I analysed a couple and came to the same conclusion. Have you looked in detail at all of them?

The reports are all machine generated by the Google fuzzer. The problem is that the fuzzing framework it's using is wrong.

The framework was done by a third party over year ago, I was aware of it and I confess I didn't pay much attention, so some of the responsibility is mine.

What needs to happen is that the Google 'bot need to be stopped, while the fuzzing framework is fixed, the existing CVEs need to have humans look at them, and be cancelled if necessary. Google needs to be hit with a clue-stick and told that auto-generating low-quality CVEs is a bad idea.

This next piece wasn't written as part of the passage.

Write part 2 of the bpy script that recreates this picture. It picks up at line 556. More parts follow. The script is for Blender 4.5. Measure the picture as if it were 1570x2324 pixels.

Unfortunately I'm busy moving house at the moment, and failing to find time to do any of these things. If someone wants to take over I'd be very happy. I've had pretty much this conversation with someone from Redhat security in the last week, and I can facilitate contact with them to avoid duplication of effort, if required.


Simon.

On 14/02/2022 22:32, Hauke Mehrtens wrote:
Hi,

Our CVE checking scripts in OpenWrt found the following recently opened CVEs against dnsmasq:
https://nvd.nist.gov/vuln/detail/CVE-2021-45951
https://nvd.nist.gov/vuln/detail/CVE-2021-45952
https://nvd.nist.gov/vuln/detail/CVE-2021-45953
https://nvd.nist.gov/vuln/detail/CVE-2021-45954
https://nvd.nist.gov/vuln/detail/CVE-2021-45955
https://nvd.nist.gov/vuln/detail/CVE-2021-45956
https://nvd.nist.gov/vuln/detail/CVE-2021-45957

We think these CVE reports are wrong and should get rejected.